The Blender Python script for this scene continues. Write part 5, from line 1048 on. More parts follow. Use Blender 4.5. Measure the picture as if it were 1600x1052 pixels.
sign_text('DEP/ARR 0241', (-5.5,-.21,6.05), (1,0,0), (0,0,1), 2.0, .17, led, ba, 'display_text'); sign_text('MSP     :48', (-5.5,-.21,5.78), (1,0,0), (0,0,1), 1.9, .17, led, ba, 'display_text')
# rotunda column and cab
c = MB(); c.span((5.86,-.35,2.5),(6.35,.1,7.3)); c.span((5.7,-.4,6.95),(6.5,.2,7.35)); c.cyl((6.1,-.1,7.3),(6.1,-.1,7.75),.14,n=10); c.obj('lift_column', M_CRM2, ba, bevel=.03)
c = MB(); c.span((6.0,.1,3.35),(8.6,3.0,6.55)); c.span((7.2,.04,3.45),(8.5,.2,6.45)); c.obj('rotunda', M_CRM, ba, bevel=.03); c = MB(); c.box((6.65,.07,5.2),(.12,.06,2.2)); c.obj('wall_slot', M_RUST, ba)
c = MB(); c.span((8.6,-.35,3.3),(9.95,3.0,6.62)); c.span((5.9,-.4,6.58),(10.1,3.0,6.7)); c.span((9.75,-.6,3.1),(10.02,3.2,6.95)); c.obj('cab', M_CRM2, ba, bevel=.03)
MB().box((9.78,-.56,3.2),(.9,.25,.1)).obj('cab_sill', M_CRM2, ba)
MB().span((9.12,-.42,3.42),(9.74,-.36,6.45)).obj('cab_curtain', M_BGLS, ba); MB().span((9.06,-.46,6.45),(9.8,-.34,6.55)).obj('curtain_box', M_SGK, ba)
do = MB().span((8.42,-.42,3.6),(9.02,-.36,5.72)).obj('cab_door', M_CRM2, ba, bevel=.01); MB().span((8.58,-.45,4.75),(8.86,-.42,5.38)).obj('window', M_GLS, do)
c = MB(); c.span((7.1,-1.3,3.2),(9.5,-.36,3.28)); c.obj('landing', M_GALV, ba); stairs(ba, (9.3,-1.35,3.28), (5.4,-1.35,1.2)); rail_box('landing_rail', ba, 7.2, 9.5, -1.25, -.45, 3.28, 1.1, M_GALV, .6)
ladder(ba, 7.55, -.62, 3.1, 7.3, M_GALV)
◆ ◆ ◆
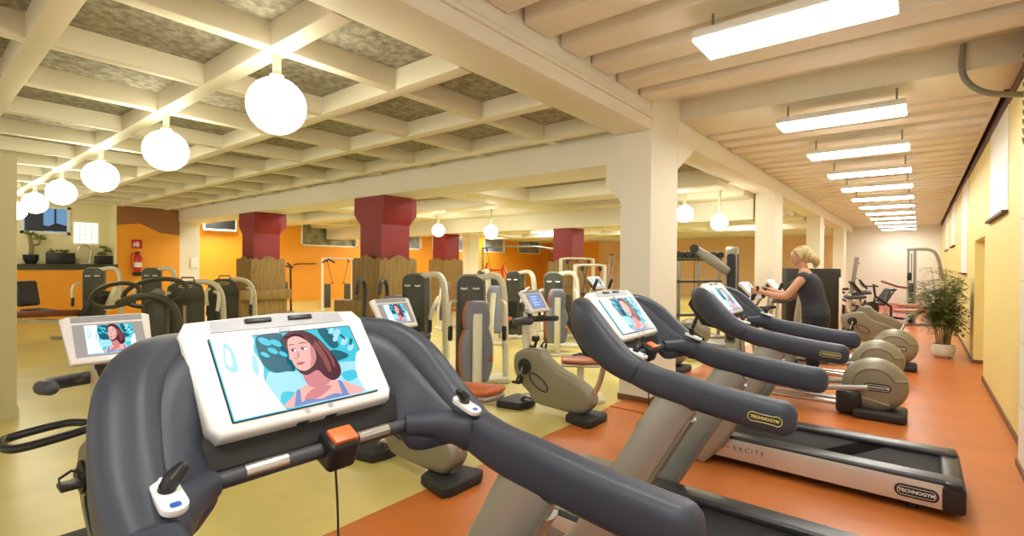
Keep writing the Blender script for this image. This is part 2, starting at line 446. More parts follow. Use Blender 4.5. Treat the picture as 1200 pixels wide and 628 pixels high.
◆ ◆ ◆
**Aim of the exercise**
Copy out every line from the material above in which the word "pixels" appears.

**Complete output**
The Blender Python script for this scene continues. Write part 5, from line 1048 on. More parts follow. Use Blender 4.5. Measure the picture as if it were 1600x1052 pixels.
Keep writing the Blender script for this image. This is part 2, starting at line 446. More parts follow. Use Blender 4.5. Treat the picture as 1200 pixels wide and 628 pixels high.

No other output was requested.